If I ever have to be shot, I hope it goes down like this. The idea that nobody in the crowd seemed to notice the shots or the President's bleeding seems utterly incomprehensible. Of course, here in America, we have had three successful assassinations, and a number of attempts (although none in recent years).

He and other police officials said the bullets were of a type fired by a handgun and that the gun or guns involved appeared to be of low quality, possibly homemade. But they emphasized that any conclusions were premature.

This evidence seems to support the "insane maniac" theory, rather than "Chinese assassins getting the nationalist (as in promoting independence, as opposed to the Nationalist Party) candidate out of the way before the elections. As the same time, the idea that the police believe that multiple gunmans and guns were involved seem to preclude the possibility of a loner trying to attract the attention of Jodie Foster, and point to a more general conspiracy.

My position on China and Taiwan is quite simple. If the people of Taiwan decide that they want independence, China would not be justified in using force to stop them. Furthermore, China's belligerence toward Taiwan is just another part of the PRC government's opposition to basic liberal democratic principles, despite some claims to the contrary:

Another consideration is that China?s missiles are a non-issue. Russia today has thousands of nuclear warheads targeted at America. Yet we hold no referendums in response, probably due to a realistic understanding of the situation coupled with the futility of such an action. China simply will not withdraw its missiles. They are part of its military leverage against Taiwan?s independence, an independence that they refuse to consider.

The analogy of Russia is almost completely invalid. During the entire extent of the Cold War, the single greatest threat to the Soviet Union was the United States. Thus, the selection of American targets served as a necessary deterrent to a possible American invasion.

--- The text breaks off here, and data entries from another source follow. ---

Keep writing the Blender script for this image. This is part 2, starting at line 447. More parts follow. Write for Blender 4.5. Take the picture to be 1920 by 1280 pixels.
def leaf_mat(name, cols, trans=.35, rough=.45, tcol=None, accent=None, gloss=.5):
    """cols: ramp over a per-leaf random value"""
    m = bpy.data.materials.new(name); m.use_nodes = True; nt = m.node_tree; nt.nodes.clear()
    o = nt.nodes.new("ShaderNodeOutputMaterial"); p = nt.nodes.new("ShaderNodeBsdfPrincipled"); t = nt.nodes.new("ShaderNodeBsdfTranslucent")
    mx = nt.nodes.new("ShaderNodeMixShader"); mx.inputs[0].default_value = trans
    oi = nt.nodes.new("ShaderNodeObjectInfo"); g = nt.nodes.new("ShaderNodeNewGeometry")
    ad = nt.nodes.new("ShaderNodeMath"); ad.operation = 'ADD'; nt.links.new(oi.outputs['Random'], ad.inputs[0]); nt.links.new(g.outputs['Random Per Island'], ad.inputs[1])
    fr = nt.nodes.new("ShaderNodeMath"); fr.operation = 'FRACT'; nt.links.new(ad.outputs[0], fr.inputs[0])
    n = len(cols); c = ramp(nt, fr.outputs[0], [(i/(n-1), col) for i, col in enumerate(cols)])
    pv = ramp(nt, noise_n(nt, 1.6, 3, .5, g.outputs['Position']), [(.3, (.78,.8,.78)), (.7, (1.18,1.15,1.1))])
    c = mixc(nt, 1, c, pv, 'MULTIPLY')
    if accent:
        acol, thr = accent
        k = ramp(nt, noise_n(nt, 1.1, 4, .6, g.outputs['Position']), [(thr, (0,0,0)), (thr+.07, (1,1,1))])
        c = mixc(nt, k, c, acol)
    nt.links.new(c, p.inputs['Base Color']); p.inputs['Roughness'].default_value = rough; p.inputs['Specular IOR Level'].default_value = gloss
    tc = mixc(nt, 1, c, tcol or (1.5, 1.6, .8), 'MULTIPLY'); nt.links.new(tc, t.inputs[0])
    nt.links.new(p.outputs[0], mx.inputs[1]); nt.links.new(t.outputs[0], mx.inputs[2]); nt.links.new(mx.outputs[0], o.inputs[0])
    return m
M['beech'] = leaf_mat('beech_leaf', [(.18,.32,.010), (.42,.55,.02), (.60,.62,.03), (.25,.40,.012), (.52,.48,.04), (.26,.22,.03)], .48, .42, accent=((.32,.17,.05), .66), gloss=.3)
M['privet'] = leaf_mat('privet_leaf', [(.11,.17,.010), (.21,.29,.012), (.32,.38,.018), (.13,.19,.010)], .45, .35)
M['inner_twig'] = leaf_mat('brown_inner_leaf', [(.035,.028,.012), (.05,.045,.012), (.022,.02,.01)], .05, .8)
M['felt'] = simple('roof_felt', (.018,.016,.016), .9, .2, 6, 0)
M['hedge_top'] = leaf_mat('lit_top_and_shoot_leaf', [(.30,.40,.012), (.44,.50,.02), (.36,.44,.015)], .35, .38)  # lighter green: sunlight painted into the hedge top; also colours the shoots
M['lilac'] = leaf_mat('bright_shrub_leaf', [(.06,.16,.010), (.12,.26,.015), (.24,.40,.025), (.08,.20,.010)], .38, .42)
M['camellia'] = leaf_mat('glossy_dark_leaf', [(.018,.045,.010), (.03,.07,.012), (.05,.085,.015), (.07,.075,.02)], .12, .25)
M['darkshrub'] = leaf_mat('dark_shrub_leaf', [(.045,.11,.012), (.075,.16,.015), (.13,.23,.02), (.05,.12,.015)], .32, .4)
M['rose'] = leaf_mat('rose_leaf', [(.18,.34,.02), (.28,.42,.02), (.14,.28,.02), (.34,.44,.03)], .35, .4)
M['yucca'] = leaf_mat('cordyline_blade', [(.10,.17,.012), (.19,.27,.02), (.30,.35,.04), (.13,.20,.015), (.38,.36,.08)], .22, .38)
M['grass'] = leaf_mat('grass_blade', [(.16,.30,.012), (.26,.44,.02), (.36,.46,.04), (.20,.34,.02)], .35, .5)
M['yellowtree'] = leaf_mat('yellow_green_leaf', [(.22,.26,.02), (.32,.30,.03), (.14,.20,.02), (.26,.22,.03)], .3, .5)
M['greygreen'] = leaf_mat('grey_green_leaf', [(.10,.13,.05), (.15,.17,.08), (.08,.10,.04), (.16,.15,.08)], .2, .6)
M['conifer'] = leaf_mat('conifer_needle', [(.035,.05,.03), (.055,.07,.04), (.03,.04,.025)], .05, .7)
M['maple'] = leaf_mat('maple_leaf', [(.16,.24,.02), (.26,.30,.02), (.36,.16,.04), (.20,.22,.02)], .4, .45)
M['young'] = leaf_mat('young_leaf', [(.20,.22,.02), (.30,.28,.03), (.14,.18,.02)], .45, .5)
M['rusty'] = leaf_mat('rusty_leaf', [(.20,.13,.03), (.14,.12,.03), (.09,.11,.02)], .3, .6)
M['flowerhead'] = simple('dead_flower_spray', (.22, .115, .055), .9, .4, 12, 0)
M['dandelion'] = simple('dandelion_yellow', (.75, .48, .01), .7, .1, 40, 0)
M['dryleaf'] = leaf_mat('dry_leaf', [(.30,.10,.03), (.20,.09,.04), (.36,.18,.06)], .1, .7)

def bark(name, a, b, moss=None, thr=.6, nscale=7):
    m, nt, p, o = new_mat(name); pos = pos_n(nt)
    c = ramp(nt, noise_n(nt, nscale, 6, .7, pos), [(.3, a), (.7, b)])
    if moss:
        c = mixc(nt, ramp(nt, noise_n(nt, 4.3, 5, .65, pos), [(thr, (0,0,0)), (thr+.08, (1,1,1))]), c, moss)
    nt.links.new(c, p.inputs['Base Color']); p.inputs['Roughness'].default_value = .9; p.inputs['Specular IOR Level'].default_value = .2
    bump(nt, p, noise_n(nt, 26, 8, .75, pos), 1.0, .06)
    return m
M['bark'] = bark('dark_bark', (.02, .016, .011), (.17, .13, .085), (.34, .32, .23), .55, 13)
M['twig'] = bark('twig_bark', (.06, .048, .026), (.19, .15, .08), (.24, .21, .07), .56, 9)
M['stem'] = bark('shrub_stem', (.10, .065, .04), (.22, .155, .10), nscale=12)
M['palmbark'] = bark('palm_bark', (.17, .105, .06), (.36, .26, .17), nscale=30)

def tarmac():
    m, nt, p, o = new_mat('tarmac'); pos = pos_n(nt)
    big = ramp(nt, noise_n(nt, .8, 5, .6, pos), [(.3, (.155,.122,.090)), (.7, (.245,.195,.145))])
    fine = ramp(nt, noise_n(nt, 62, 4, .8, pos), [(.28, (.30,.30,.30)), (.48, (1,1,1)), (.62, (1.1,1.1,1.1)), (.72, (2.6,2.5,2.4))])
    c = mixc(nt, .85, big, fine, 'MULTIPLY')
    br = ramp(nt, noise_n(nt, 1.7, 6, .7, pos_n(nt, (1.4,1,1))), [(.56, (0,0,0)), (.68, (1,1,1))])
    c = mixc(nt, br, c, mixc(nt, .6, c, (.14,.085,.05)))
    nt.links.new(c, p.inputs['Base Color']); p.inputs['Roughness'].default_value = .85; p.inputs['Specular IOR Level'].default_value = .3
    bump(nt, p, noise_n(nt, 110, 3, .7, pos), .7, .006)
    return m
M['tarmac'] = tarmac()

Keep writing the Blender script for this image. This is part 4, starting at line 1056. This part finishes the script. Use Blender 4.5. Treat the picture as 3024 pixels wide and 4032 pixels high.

But does China think that the 190,000 soldiers of the army of the Republic of China will be marching on Beijing anytime soon? Of course not! China's missiles are a simple attempt to intimidate the Taiwanese people, much as Al Qaeda's terrorist attack against Spain was to punish them for allying with the United States.

Regardless of whatever either side claims on paper, the fact remains that in reality, Taiwan already has defacto independence from the mainland (just as the mainland has independence from Taiwan). The sole way that "reunification" will come about, at least in the forseeable future, would be through an Chinese invasion (with their new, modernized army) or by a thaw in their political relations. However, I think that more reforms will have to take place in China before the latter becomes likely.